Amour et construction de soi
Pasteur à la paroisse de l’Entre-deux-Lacs (Hauterive, Le Landeron, etc.) Raoul Pagnamenta, propose une réflexion sur la Saint-Valentin.
Photo: CC(by-nc) Khedara
Saint-Valentin est le saint patron de mon village natal. Toutes les années, le 14 février, une grande fête a lieu sur la place principale. Les marchands sont présents et pour nous enfants, un peu isolés de Lugano, c’était l’occasion de nous procurer quelques jouets inhabituels.
Au sud, la nature se réveille plus tôt. La verdure commence à se manifester à cette période et il est facile d’imaginer pourquoi en février on célèbre la fête des amoureux.
Désir et religion n’ont pas toujours fait bon ménage. Et pourtant le premier chapitre de la Genèse nous dit qu’un homme sans la femme n’est qu’une moitié et réciproquement. L’homme a besoin de la femme et la femme de l’homme pour parfaire son humanité. Le désir est là pour nous rappeler que nous ne nous satisfaisons pas nous-mêmes, que notre vrai être est en dehors de nous, que nous sommes, par nature, orientés vers l’autre.

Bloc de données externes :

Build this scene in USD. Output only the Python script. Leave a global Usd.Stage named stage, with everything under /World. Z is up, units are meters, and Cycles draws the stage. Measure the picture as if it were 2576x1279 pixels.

Pour quoi faire? Se reproduire? Poursuivre l’œuvre de la création, selon le commandement de Dieu? Probablement aussi. Mais avant de donner l’ordre de se reproduire et prendre soin de la terre, Dieu prononce cette phrase étrange: «Faisons l’être humain à notre image». Je comprends dans cette exhortation que l’être humain n’est pas un produit fini, qu’il se construit jour après jour. Et qui le construit? Dieu puisqu’il parle à la première personne.
Mais pas Dieu seul, c’est un pluriel. Nous aussi nous participons à ce projet, nous ne sommes pas passifs face à l’œuvre de Dieu. Nous sommes appelés à nous construire comme des vis-à-vis de Dieu. Le désir nous rappelle que nous avons besoin de l’autre, mais cet autre n’est pas seulement notre conjoint, c’est aussi l’Autre qui nous a créés et dont la présence est inscrite au fond de notre être.
Dieu fait partie de notre nature. Mais l’autre que nous désirons et l’Autre qui nous appelle à l’humanité ne sont jamais assimilés. Le désir ne s’éteint jamais. Un homme et une femme ne sont pas seulement génétiquement différents, il parait que la structure de leurs cerveaux diffère énormément. Hommes et femmes fonctionnent différemment, réfléchissent différemment, sentent différemment.
Hommes et femmes resteront toujours étrangers les uns aux autres parce que l’Autre est appelé à être autre à jamais. C’est cette tension qui crée des malentendus entre les sexes, mais c’est aussi cette tension qui nous aide à grandir.
Alors pourquoi l’amour? Et pourquoi la fidélité? Pour grandir chaque jour et être chaque jour plus humain, vis-à-vis de l’Absolu. Je pense que c’est pourquoi la sagesse populaire a placé l’amour sous la protection d’un saint.